Saladin’s intentions in September 1187

The sultan’s reaction to this situation and the precise manner of Jerusalem’s subjugation are immensely significant because they have been instrumental in shaping Saladin’s reputation in history and in popular imagination. Some facts, attested in both Muslim and Christian sources, are irrefutable. Ayyubid troops did not sack the Holy City. Instead, probably on 30 September, terms of Latin surrender were agreed between the sultan and Balian of Ibelin, and, without further spilling of blood, Saladin entered Jerusalem on 2 October 1187. Over the centuries, great weight has been attached to this ‘peaceful’ occupation, and two interconnected notions have gained widespread currency. These events are seen to demonstrate a striking difference between Islam and Latin Christianity, because the First Crusade’s conquest in 1099 involved a brutal massacre, whereas the Ayyubids’ moment of triumph seems to reveal a capacity for temperance and human compassion.

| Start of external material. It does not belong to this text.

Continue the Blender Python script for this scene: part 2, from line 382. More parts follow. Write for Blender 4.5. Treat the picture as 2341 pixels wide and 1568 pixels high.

It has also been widely suggested that Saladin was only too conscious of the comparison with the First Crusade, being aware of what a negotiated surrender might mean for the image of Islam, for contemporary perceptions of his own career and for the mark he would leave upon history.77

The problem with these views is that they are not supported by the most important contemporary testimony. Two strands of evidence are vital–the account written by Imad al-Din, Saladin’s secretary, who arrived in Jerusalem on 3 October 1187; and a letter from Saladin to the caliph in Baghdad, dating from shortly after Jerusalem’s surrender. The point is not that this material should be trusted simply because it was authored by those closest to events, but rather that it offers an insight into how the sultan himself conceived of and wished to present what happened at the Holy City that autumn.